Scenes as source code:
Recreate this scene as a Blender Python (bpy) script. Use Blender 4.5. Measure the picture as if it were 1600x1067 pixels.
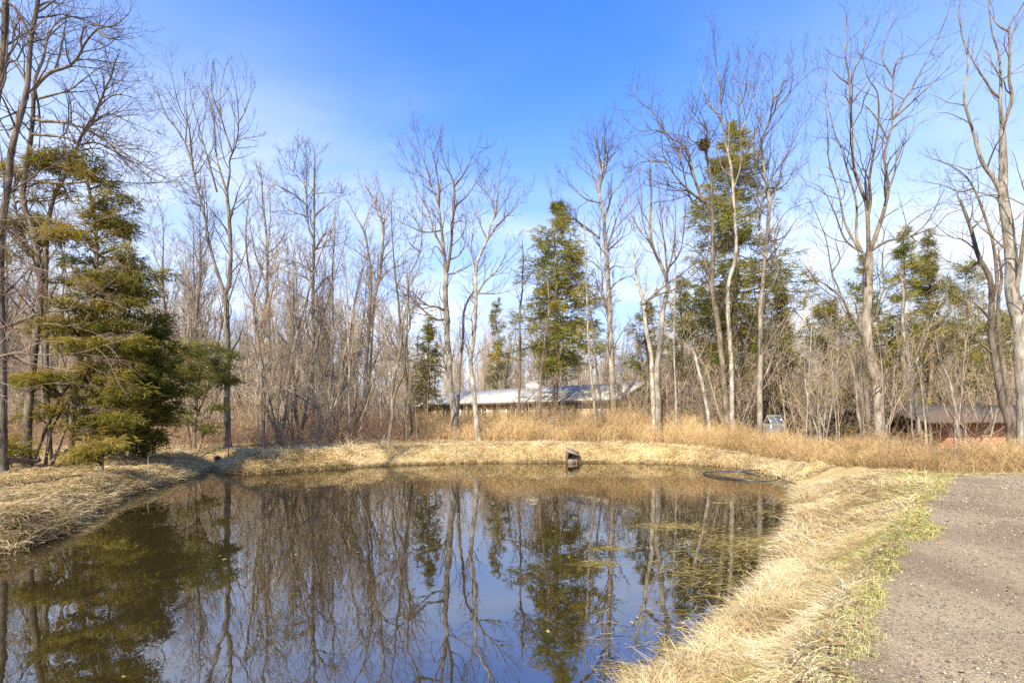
import bpy, math, random
import numpy as np
from math import radians, pi

SC = bpy.context.scene
for o in list(bpy.data.objects):
    bpy.data.objects.remove(o)

# ------------------------------------------------------------------ camera
CAMH = 2.6            # eye height above the water of the pond
HOR, FPX = 650.0, 800.0
cam_d = bpy.data.cameras.new("camera"); cam = bpy.data.objects.new("camera", cam_d)
SC.collection.objects.link(cam)
cam.location = (0, 0, CAMH); cam.rotation_euler = (radians(90), 0, 0)
cam_d.sensor_width = 36; cam_d.lens = 18.0
cam_d.shift_y = (HOR - 533.5) / 1600.0
cam_d.clip_start = 0.1; cam_d.clip_end = 3000
SC.camera = cam
SC.cycles.use_denoising = False

# ------------------------------------------------------------------ sun, sky, exposure
SUN_EL, SUN_AZ = 39.0, 207.0        # azimuth clockwise from +Y: behind the camera, to its left
SC.view_settings.view_transform = 'Standard'; SC.view_settings.look = 'None'
SC.view_settings.gamma = 1.0; SC.view_settings.exposure = 1.08
sd = bpy.data.lights.new("sun", 'SUN'); sd.energy = 5.0; sd.angle = radians(0.55); sd.color = (1.0, 0.905, 0.69)
sun = bpy.data.objects.new("sun", sd); SC.collection.objects.link(sun)
el, az = radians(SUN_EL), radians(SUN_AZ)
from mathutils import Vector
sv = Vector((math.sin(az) * math.cos(el), math.cos(az) * math.cos(el), math.sin(el)))
sun.rotation_euler = sv.to_track_quat('Z', 'Y').to_euler()
sun.location = sv * 60

W = bpy.data.worlds.new("World"); SC.world = W; W.use_nodes = True
nt = W.node_tree; nt.nodes.clear()
def N(t, **kw):
    n = nt.nodes.new(t)
    for k, v in kw.items():
        setattr(n, k, v)
    return n
def lk(a, b): nt.links.new(a, b)
def math_(op, a, b=None, clamp=False):
    n = N('ShaderNodeMath', operation=op); n.use_clamp = clamp
    for i, v in enumerate((a, b)):
        if v is None: continue
        if isinstance(v, (int, float)): n.inputs[i].default_value = v
        else: lk(v, n.inputs[i])
    return n.outputs[0]
sky = N('ShaderNodeTexSky', sky_type='NISHITA'); sky.sun_disc = False
sky.sun_elevation = el; sky.sun_rotation = az
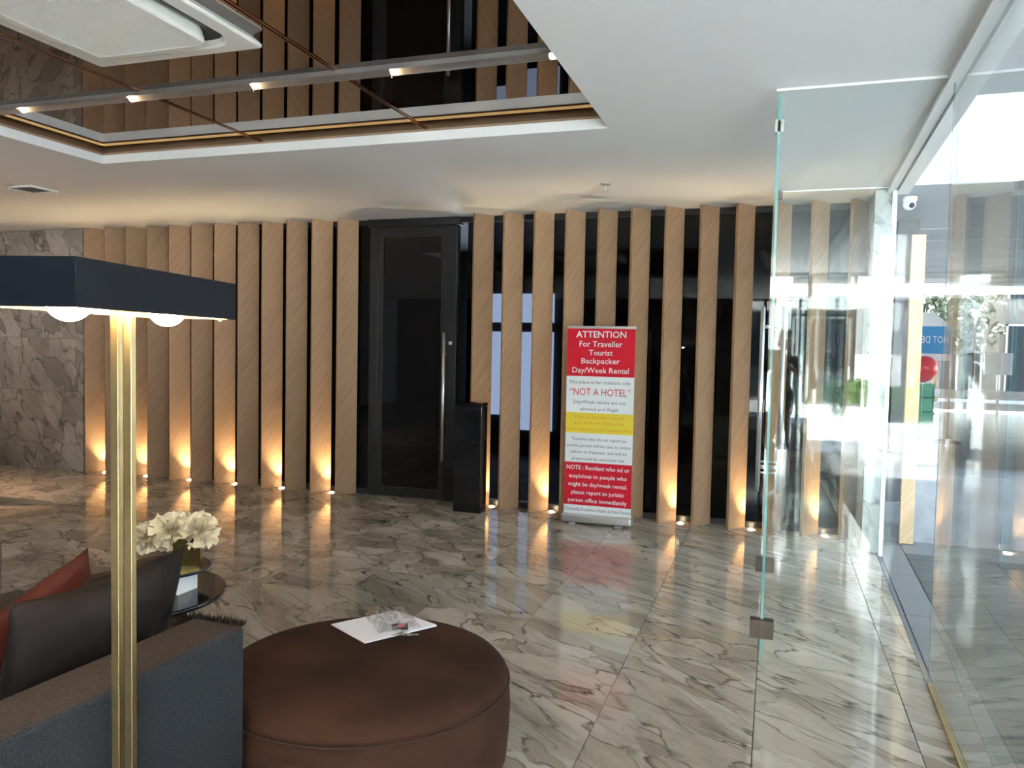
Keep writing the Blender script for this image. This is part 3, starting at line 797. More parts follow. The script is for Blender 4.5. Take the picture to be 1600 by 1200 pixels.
# recessed warm downlights in the ceiling beyond the left edge of the view
for k, (x, y, lb) in enumerate(((-7.6, 4.7, 'recessed warm ceiling downlight nearest the marble wall'), (-7.2, 2.9, 'recessed warm ceiling downlight over the left seating'))):
    u = empty('ceiling_downlight', (x, y, H)); tag(u, lb, 'downlight')
    lathe('trim_ring', [(0.055, 0.0), (0.055, -0.006), (0.04, -0.008)], M['white'], u, n=24)
    lathe('lens', [(0.038, -0.008), (0.036, -0.0095)], M['bulb'], u, n=20)
    ld = bpy.data.lights.new('downlight_beam', 'SPOT'); ld.energy = 95.0; ld.color = (1.0, 0.66, 0.46)
    ld.spot_size = math.radians(80); ld.spot_blend = 0.9; ld.shadow_soft_size = 0.03
    lo = bpy.data.objects.new('downlight_beam', ld); COL.objects.link(lo); lo.parent = u; lo.location = (0, 0, -0.03)

# ------------------------------------------------------------------ roll-up banner
bn = empty('rollup_banner', (-1.405, 6.56, 0.0)); tag(bn, 'red, white and yellow roll-up notice banner standing before the oak fins', 'banner')
bm = bmesh.new(); add_box(bm, -0.305, 0.305, -0.06, 0.06, 0.012, 0.085, 0.018, 3)
bm_obj('cassette', bm, M['alu'], bn)
for sx_ in (-0.2, 0.2): box('foot', sx_ - 0.03, sx_ + 0.03, -0.09, 0.09, 0.0, 0.014, M['alu'], bn, bev=0.003)
cyl('support_pole', (0, 0.03, 0.08), (0, 0.03, 1.68), 0.008, M['alu'], bn, n=8)
box('top_clip', -0.295, 0.295, -0.008, 0.012, 1.672, 1.695, M['alu'], bn, bev=0.003)
zs = [0.08, 0.158, 0.527, 0.780, 0.955, 1.267, 1.675]
cm = [1, 0, 1, 2, 1, 0]
vs, fs = [], []
for z in zs: vs += [(-0.292, -0.004, z), (0.292, -0.004, z)]
for k in range(6): fs.append((2 * k, 2 * k + 1, 2 * k + 3, 2 * k + 2))
n0 = len(vs)
for z in (zs[0], zs[-1]): vs += [(-0.292, -0.002, z), (0.292, -0.002, z)]
fs.append((n0 + 1, n0, n0 + 2, n0 + 3))
me = bpy.data.meshes.new('printed_sheet'); me.from_pydata(vs, [], fs)
for k in ('bred', 'bwhite', 'byellow'): me.materials.append(M[k])
for k in range(6): me.polygons[k].material_index = cm[k]
me.polygons[6].material_index = 1
sh = link('printed_sheet', me, None, bn)
T = lambda body, z, h, w, m, x=0.0, b=0.0: text_mesh('lettering', body, h, w, M[m], sh, (x, -0.0055, z), bold=b)
T('ATTENTION', 1.598, 0.056, 0.43, 'bwhite', b=0.012)
T('For Traveller', 1.520, 0.050, 0.37, 'bwhite', b=0.006)
T('Tourist', 1.447, 0.048, 0.205, 'bwhite', b=0.006)
T('Backpacker', 1.377, 0.048, 0.33, 'bwhite', b=0.006)
T('Day/Week Rental', 1.297, 0.048, 0.485, 'bwhite', b=0.006)
T('This place is for resident only.', 1.203, 0.030, 0.535, 'tgrey')
T('“NOT A HOTEL”', 1.104, 0.064, 0.52, 'tred')
T('Day/Week rentals are not', 1.034, 0.030, 0.45, 'tgrey')
T('allowed and illegal.', 0.974, 0.030, 0.335, 'tgrey')
T('If you are one who honestly', 0.908, 0.026, 0.43, 'torange')
T("don't know the Thailand law", 0.858, 0.026, 0.43, 'torange')
T('please report to juristic person office', 0.802, 0.026, 0.56, 'torange')
T('Traveller who do not report to', 0.716, 0.028, 0.47, 'tgrey')
T('juristic person will be sent to police', 0.660, 0.028, 0.555, 'tgrey')
T('station as trepasser and will be', 0.606, 0.028, 0.49, 'tgrey')
T('prosecuted by maximum law', 0.548, 0.028, 0.455, 'tgrey')
T('NOTE : Resident who nd or', 0.465, 0.038, 0.545, 'bwhite', b=0.01)
T('suspicious to people who', 0.393, 0.036, 0.50, 'bwhite', b=0.01)
T('might be day/week rental.', 0.322, 0.036, 0.51, 'bwhite', b=0.01)
T('please report to juristic', 0.252, 0.036, 0.46, 'bwhite', b=0.01)
T('person office immediately', 0.184, 0.036, 0.51, 'bwhite', b=0.01)
T('Chewathai Residence Asoke Juristic Person', 0.108, 0.030, 0.57, 'tgrey')

# ------------------------------------------------------------------ black litter bin
lb_ = empty('litter_bin', (-2.604, 6.633, 0.0)); tag(lb_, 'tall glossy black square litter bin beside the dark glass door', 'bin')
bm = bmesh.new(); add_box(bm, -0.132, 0.132, -0.075, 0.075, 0.0, 0.965, 0.004, 2); bm_obj('bin_body', bm, M['blacklacquer'], lb_)
bm = bmesh.new()
for (a, b, c, d) in ((-0.132, 0.132, -0.075, -0.055), (-0.132, 0.132, 0.055, 0.075), (-0.132, -0.11, -0.055, 0.055), (0.05, 0.132, -0.055, 0.055)): add_box(bm, a, b, c, d, 0.968, 0.995)
bm_obj('bin_lid', bm, M['blacklacquer'], lb_)

# ------------------------------------------------------------------ ceiling fittings
def sprinkler(x, y, label):
    s = empty('sprinkler', (x, y, H)); tag(s, label, 'sprinkler')
    lathe('escutcheon', [(0.043, 0.0), (0.041, -0.006), (0.016, -0.010)], M['alu'], s, n=20)
    lathe('frame', [(0.010, -0.008), (0.008, -0.045), (0.004, -0.050)], M['steel'], s, n=12)
    lathe('deflector', [(0.004, -0.050), (0.020, -0.052), (0.020, -0.054)], M['steel'], s, n=16)
sprinkler(-1.24, 5.81, 'small ceiling sprinkler above the red banner')
sprinkler(-5.89, 4.76, 'small ceiling sprinkler at the far left beside the grille')
vg = empty('ceiling_grille', (-5.86, 4.95, H)); tag(vg, 'small square grey ceiling grille at the far left', 'vent')
bm = bmesh.new()
for (a, b, c, d) in ((-0.13, 0.13, -0.13, -0.11), (-0.13, 0.13, 0.11, 0.13), (-0.13, -0.11, -0.11, 0.11), (0.11, 0.13, -0.11, 0.11)): add_box(bm, a, b, c, d, -0.012, 0)
bm_obj('grille_frame', bm, M['white'], vg)
box('grille_back', -0.11, 0.11, -0.11, 0.11, -0.003, -0.001, M['acslot'], vg)
for k in range(5): box('slat', -0.11, 0.11, -0.09 + k * 0.04, -0.075 + k * 0.04, -0.010, -0.004, M['soffitj'], vg)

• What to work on
Word for word, give again the lines from the first entry to the line with "bpy.data.objects.remove(o)", inclusive. Exclude the pictures.

• Exercise output
Recreate this scene as a Blender Python (bpy) script. Use Blender 4.5. Measure the picture as if it were 1600x1067 pixels.
import bpy, math, random
import numpy as np
from math import radians, pi

SC = bpy.context.scene
for o in list(bpy.data.objects):
    bpy.data.objects.remove(o)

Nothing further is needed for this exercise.